Benton County Courthouse dedication is Saturday

April 19, 2002

Administrative Office of Courts

Benton County officials turned the loss of a local industry into space for county government. A former garment factory in Ashland became the Benton County Courthouse.

Officials will hold a formal dedication ceremony on Saturday, April 20, at 10:30 a.m. at the Benton County Courthouse at 190 Ripley Street in Ashland. Officials attending the dedication ceremony will be Gov. Ronnie Musgrove, Mississippi Supreme Court Chief Justice Edwin L. Pittman, Justices Chuck Easley and George C. Carlson Jr., Circuit Judges Henry Lackey and Andrew Howorth, Chancellors Norman Gillespie and Glenn Alderson and Benton County elected officials.

Lackey said Friday, "The leadership of Benton County is to be commended for recognizing the need for an up-to-date, comfortable facility for the judicial system. It's a real credit to their vision and leadership."

John Booth Farese, attorney for the Benton County Board of Supervisors, had the idea to use the former garment factory building after the board got a $650,000 cost estimate to renovate the old courthouse for compliance with the Americans With Disabilities Act. Renovating the old courthouse would have added 1,500 feet of office space and an elevator, but no storage space for offices that were cramming materials into the basement. Farese said the county got more space for less money by renovating the former garment factory building owned by the county.

"It was like a flash went off in my head. It's exceeded my expectations," Farese said.

"God guides us in lots of ways," Farese said.

Farese took a tape measure and graph paper to the empty factory one cold winter weekend and starting sketching his vision of turning manufacturing space into courtrooms and offices. Renovations were done in two phases. All of Benton County's government offices had moved to the new facility by January 1.

The cost, including equipment and furniture, was $625,000, Farese said.

"Most people can't build a parking lot for that," Farese said.

"We have a very rural county. We have a very small tax base. And we did all of this without raising taxes one penny," Farese said.

Part of the cost savings came from using inmate labor. Two Benton County Jail inmates who were skilled carpenters volunteered to do some of the work, Farese said.

The new courthouse has two courtrooms that are shared by the chancery, circuit and justice courts. Courtrooms are equipped for electronic evidence presentation. The courtrooms are wired for computer presentations and use of CD rom, DVD, video tape, audio tape and wireless microphones. The circuit courtroom, with a seating capacity of 200, is capable of broadcasting its proceedings for viewing in the justice court courtroom if there is an overflow crowd.

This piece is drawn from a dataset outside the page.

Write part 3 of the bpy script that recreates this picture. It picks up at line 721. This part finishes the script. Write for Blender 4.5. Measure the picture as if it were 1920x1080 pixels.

Lackey said, "It's the most up-to-date courtroom that I have ever been in."

Farese said, "You can take a complex trial and try it in half of the time because of the technology."

The old courthouse is expected be used by the superintendent of education, the county library and the county historical society.

Farese said he had sentimental attachment to the old building where he tried his first case and tried cases with his father. But renovations would have cost more, yielded less space and marred its beauty.

"We would have ruined the architectural integrity of it. It was built in 1872," Farese said.

"We want to preserve the old building because it is architecturally one of the prettiest courthouses around."